Analysis of the cause-and-effect relationship between AI literacy, AI hallucination risk and academic integrity among preservice teachers using the DEMATEL method
Keywords:
AI Literacy, Academic Integrity, Preservice Teachers, , DEMATEL Analysis and AI Hallucination RisksAbstract
Based on this comprehensive DEMATEL analysis examining the interrelationships among AI Literacy, AI Risks hallucination, and Academic Integrity in educational contexts, this research reveals a hierarchical causal structure where AI Literacy functions as the primary driver influencing both risk awareness and ethical behavior. The analysis progressed through multiple stages: the direct relation matrix established initial influence strengths, normalization enabled comparative assessment, the total relation matrix captured cumulative effects including indirect pathways, threshold filtering identified the most significant relationships, and the final DEMATEL output quantified each factor's role as cause or effect. The results demonstrate that AI Literacy possesses the highest causal influence (D-R = 1.85) and substantial centrality (D+R = 4.071), positioning it as the foundational factor that shapes students' understanding of AI hallucination risks (total influence = 1.269) and their commitment to Academic Integrity (total influence = 1.321). Conversely, both AI Risks hallucination (D-R = -0.838) and Academic Integrity (D-R = -1.012) emerge as net effect factors with high prominence, indicating they are primarily outcomes rather than drivers in this system. The cause-effect diagram visually reinforces this finding, with AI Literacy occupying a distinct position as a core causal factor while the other two variables cluster as dependent effects.
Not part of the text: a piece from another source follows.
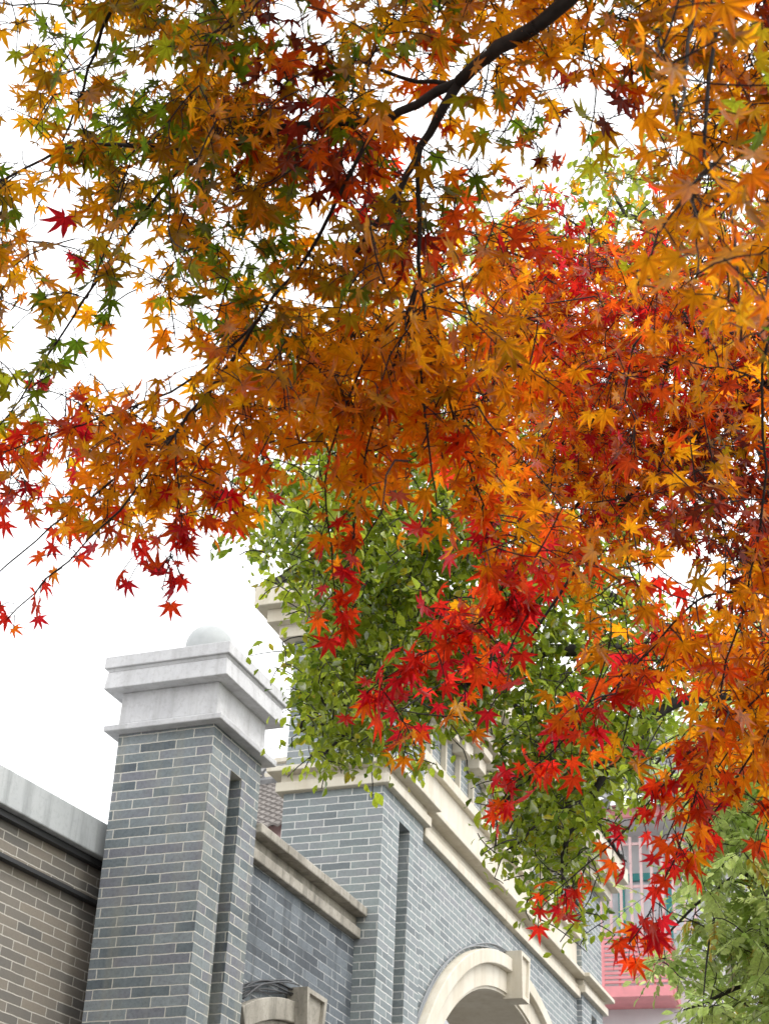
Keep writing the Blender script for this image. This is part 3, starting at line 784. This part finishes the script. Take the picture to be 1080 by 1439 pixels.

These findings provide critical insights for educational policy and curriculum development: investing in comprehensive AI literacy education represents the most effective leverage point for systemic improvement, as it generates cascading benefits that simultaneously enhance students' critical awareness of AI limitations and strengthen their ethical academic practices, ultimately addressing the dual challenges of technological competence and academic integrity in the age of artificial intelligence.